Thursday, December 15, 2011

Oh Virginia

I spent the month of November at Virginia Center for the Creative Arts in the foothills of the Blue Ridge mountains doing an artist residency there. I got a lot of work done, enjoyed some great walks, and spent time with some talented and wonderful folks there. There are usually about 30 writers, composers, and visual artists there at a time. I can't say enough how meeting dedicated artists inspires me.


I performed the Elizabeth Whitmore shadow puppet crankie down in Virginia at VCCA, Rapunzels in Lovingston, Amherst Elementary, The Palisades in Eggelston, and at the the Floyd Country Store. The best audience I had was the 50 2nd and 50 3rd graders at Amherst Elementary. They didn't stop asking questions til the teacher made them stop. I will always remember one little girl who raised her hand and just asked me to sing them more songs.

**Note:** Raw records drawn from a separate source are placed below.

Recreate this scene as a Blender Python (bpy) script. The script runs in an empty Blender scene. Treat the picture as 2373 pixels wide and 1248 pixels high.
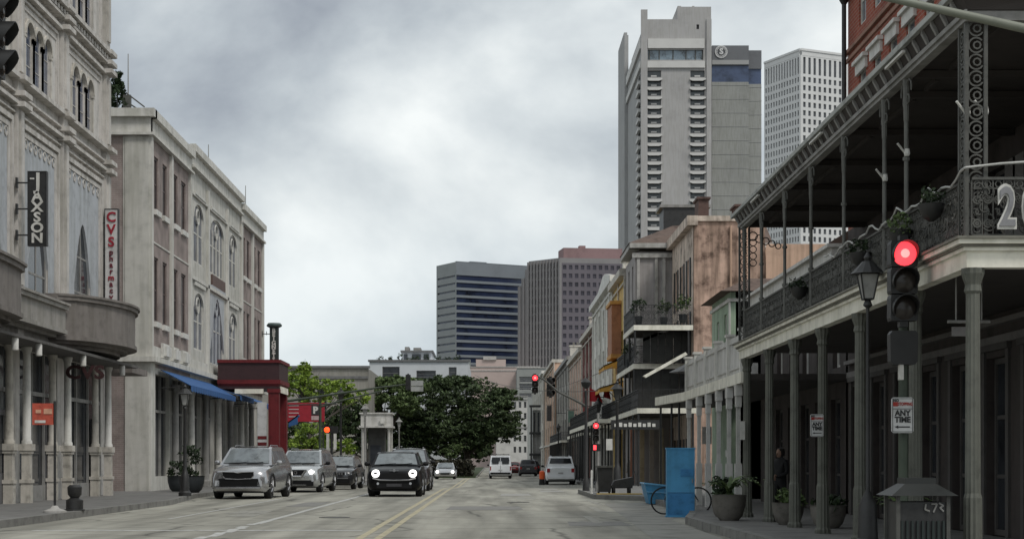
import bpy, bmesh, math, random
from mathutils import Vector, Matrix
random.seed(7)
R = math.radians
scn = bpy.context.scene
COL = scn.collection
# ------------------------------------------------------------------ camera, world, sun
F, VX, HY, H = 3800.0, 1135.0, 1068.0, 1.3          # measured focal length, vanishing point and eye height of the photo
cd = bpy.data.cameras.new('camera'); cam = bpy.data.objects.new('camera', cd); COL.objects.link(cam)
cam.location = (0, 0, H); cam.rotation_euler = (R(90), 0, 0)
cd.sensor_width = 36; cd.lens = F/2373*36
cd.shift_x = (1186.5-VX)/2373; cd.shift_y = (HY-624)/2373
cd.clip_start = 0.2; cd.clip_end = 6000
scn.camera = cam
scn.render.resolution_x = 1024; scn.render.resolution_y = 538
scn.view_settings.view_transform = 'Standard'; scn.view_settings.look = 'None'
scn.view_settings.exposure = 0.42; scn.view_settings.gamma = 1

SUN_EL, SUN_AZ = R(52), R(140)       # azimuth clockwise from +Y: behind the camera, to its right
w = bpy.data.worlds.new('World'); scn.world = w; w.use_nodes = True
nt = w.node_tree; nd = nt.nodes; lk = nt.links; nd.clear()
out = nd.new('ShaderNodeOutputWorld'); bg = nd.new('ShaderNodeBackground'); bg.inputs[1].default_value = 0.1
sky = nd.new('ShaderNodeTexSky'); sky.sky_type = 'NISHITA'; sky.sun_disc = False
sky.sun_elevation = SUN_EL; sky.sun_rotation = SUN_AZ; sky.dust_density = 3
tc = nd.new('ShaderNodeTexCoord'); mp = nd.new('ShaderNodeMapping'); mp.inputs['Scale'].default_value = (1, 1, 1.45)
mp.inputs['Location'].default_value = (3.62, 0.0, 0.42)
lk.new(tc.outputs['Generated'], mp.inputs[0])
n1 = nd.new('ShaderNodeTexNoise'); n1.inputs['Scale'].default_value = 4.2; n1.inputs['Detail'].default_value = 7; n1.inputs['Roughness'].default_value = 0.52
n1.inputs['Distortion'].default_value = 0.12
lk.new(mp.outputs[0], n1.inputs['Vector'])
rp = nd.new('ShaderNodeValToRGB'); e = rp.color_ramp.elements
e[0].position = 0.33; e[0].color = (0.25, 0.275, 0.31, 1); e[1].position = 0.64; e[1].color = (0.72, 0.745, 0.735, 1)
m_ = e.new(0.43); m_.color = (0.38, 0.415, 0.44, 1); m_ = e.new(0.53); m_.color = (0.54, 0.575, 0.585, 1)
lk.new(n1.outputs['Fac'], rp.inputs[0])
vm = nd.new('ShaderNodeVectorMath'); vm.operation = 'SCALE'; vm.inputs['Scale'].default_value = 10.2
lk.new(rp.outputs[0], vm.inputs[0])
# pale blue haze band near the horizon
sx = nd.new('ShaderNodeSeparateXYZ'); lk.new(tc.outputs['Generated'], sx.inputs[0])
hr = nd.new('ShaderNodeMapRange'); hr.inputs['From Min'].default_value = 0.0; hr.inputs['From Max'].default_value = 0.16; hr.inputs['To Min'].default_value = 0.62; hr.inputs['To Max'].default_value = 0.0
lk.new(sx.outputs[2], hr.inputs['Value']); hm = nd.new('ShaderNodeMixRGB'); hm.inputs[2].default_value = (0.46, 0.54, 0.60, 1)
lk.new(hr.outputs[0], hm.inputs[0]); lk.new(rp.outputs[0], hm.inputs[1]); lk.new(hm.outputs[0], vm.inputs[0])
mx = nd.new('ShaderNodeMixRGB'); mx.inputs[0].default_value = 0.93
lk.new(sky.outputs[0], mx.inputs[1]); lk.new(vm.outputs[0], mx.inputs[2])
lk.new(mx.outputs[0], bg.inputs[0]); lk.new(bg.outputs[0], out.inputs[0])

sd = bpy.data.lights.new('sun', 'SUN'); sd.energy = 1.2; sd.angle = R(14); sd.color = (1, 0.96, 0.9)
so = bpy.data.objects.new('sun', sd); COL.objects.link(so)
dirv = Vector((math.sin(SUN_AZ)*math.cos(SUN_EL), math.cos(SUN_AZ)*math.cos(SUN_EL), math.sin(SUN_EL)))
so.rotation_euler = dirv.to_track_quat('Z', 'Y').to_euler(); so.location = (0, -20, 60)

# ------------------------------------------------------------------ materials
MATS = {}
def mat(name, col, rough=0.8, metal=0.0, var=0.18, scale=3.0, bump=0.0, bscale=40, spec=0.4, emit=None, est=0, streak=0.0, dirt=None, coat=0):
    if name in MATS: return MATS[name]
    m = bpy.data.materials.new(name); m.use_nodes = True; t = m.node_tree; N = t.nodes; L = t.links
    b = N['Principled BSDF']; b.inputs['Roughness'].default_value = rough; b.inputs['Metallic'].default_value = metal
    b.inputs['Specular IOR Level'].default_value = spec
    if coat: b.inputs['Coat Weight'].default_value = coat; b.inputs['Coat Roughness'].default_value = 0.08
    g = N.new('ShaderNodeNewGeometry')
    no = N.new('ShaderNodeTexNoise'); no.inputs['Scale'].default_value = scale; no.inputs['Detail'].default_value = 6
    no.inputs['Roughness'].default_value = 0.65
    L.new(g.outputs['Position'], no.inputs['Vector'])
    r = N.new('ShaderNodeValToRGB'); e = r.color_ramp.elements
    d = dirt or tuple(c*(1-2.0*var) for c in col)
    e[0].position = 0.3; e[0].color = (*d, 1); e[1].position = 0.66; e[1].color = (*[min(1, c*(1+var*0.7)) for c in col], 1)
    mm = e.new(0.48); mm.color = (*col, 1)
    L.new(no.outputs['Fac'], r.inputs[0]); src = r.outputs[0]
    if streak:
        mp = N.new('ShaderNodeMapping'); mp.inputs['Scale'].default_value = (1.6, 1.6, 0.12)
        L.new(g.outputs['Position'], mp.inputs[0])
        n2 = N.new('ShaderNodeTexNoise'); n2.inputs['Scale'].default_value = 2.2; n2.inputs['Detail'].default_value = 5
        L.new(mp.outputs[0], n2.inputs['Vector'])
        r2 = N.new('ShaderNodeValToRGB'); r2.color_ramp.elements[0].position = 0.36; r2.color_ramp.elements[1].position = 0.58
        v = 1-streak; r2.color_ramp.elements[0].color = (v, v, v*0.97, 1); r2.color_ramp.elements[1].color = (1, 1, 1, 1)
        L.new(n2.outputs['Fac'], r2.inputs[0])
        mu = N.new('ShaderNodeMixRGB'); mu.blend_type = 'MULTIPLY'; mu.inputs[0].default_value = 1
        L.new(src, mu.inputs[1]); L.new(r2.outputs[0], mu.inputs[2]); src = mu.outputs[0]
    L.new(src, b.inputs['Base Color'])
    if bump:
        bn = N.new('ShaderNodeTexNoise'); bn.inputs['Scale'].default_value = bscale; bn.inputs['Detail'].default_value = 4
        L.new(g.outputs['Position'], bn.inputs['Vector'])
        bu = N.new('ShaderNodeBump'); bu.inputs['Strength'].default_value = bump; bu.inputs['Distance'].default_value = 0.03
        L.new(bn.outputs['Fac'], bu.inputs['Height']); L.new(bu.outputs[0], b.inputs['Normal'])
    if emit: b.inputs['Emission Color'].default_value = (*emit, 1); b.inputs['Emission Strength'].default_value = est
    MATS[name] = m; return m
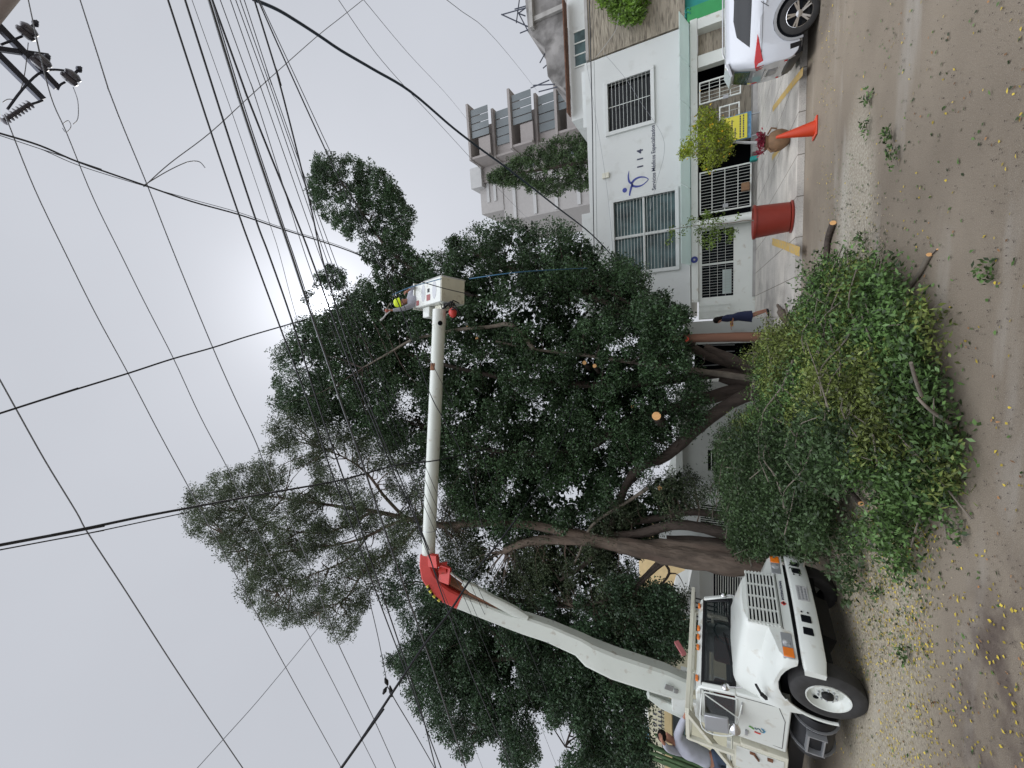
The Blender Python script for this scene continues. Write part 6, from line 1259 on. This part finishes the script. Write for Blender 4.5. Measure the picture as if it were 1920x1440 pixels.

Maggie Smith, a fellow resident at VCCA, began writing poems about the crankie during our time together there. She has written 12 so far. Here is the first one she wrote.

Marked

They are alone, the woman and the girl child.
The man has gone over the mountain

to work for a year, maybe longer, and the sunlight
here is a little bitter, the color of turmeric,

the same gold-green as the leaves floating down.
The girl has an eye like a spyglass for birds.

She must be marked, the woman thinks.
Wherever she walks, the shadow of a hawk

falls on her, the way a light trains on something
but in reverse. In this thick forest, light can’t

touch every leaf, but the woman watches
wind touch all of them. If they weren’t paper-

thin, this rustling would be a hammering
like hooves on hard ground. The man will return,

but what a strange homecoming to the world
belonging to the woman and child. They cut

its intricate shapes from nothing, like silhouettes
from paper. They have a rhythm. Mornings,

to the creek on horseback, ochre leaves falling
through ochre air, nearly indistinguishable.

Evenings, at the fire, telling stories the man
won’t know. Maybe there is something about

his hands, rough as bark, the girl will remember.
But if she’s grown wild in this wilderness,

who could blame her. Once small enough
to fit inside the hawk’s fallen shadow,

now she can almost outrun it, only the dark
blade of a wingtip scissoring across her face.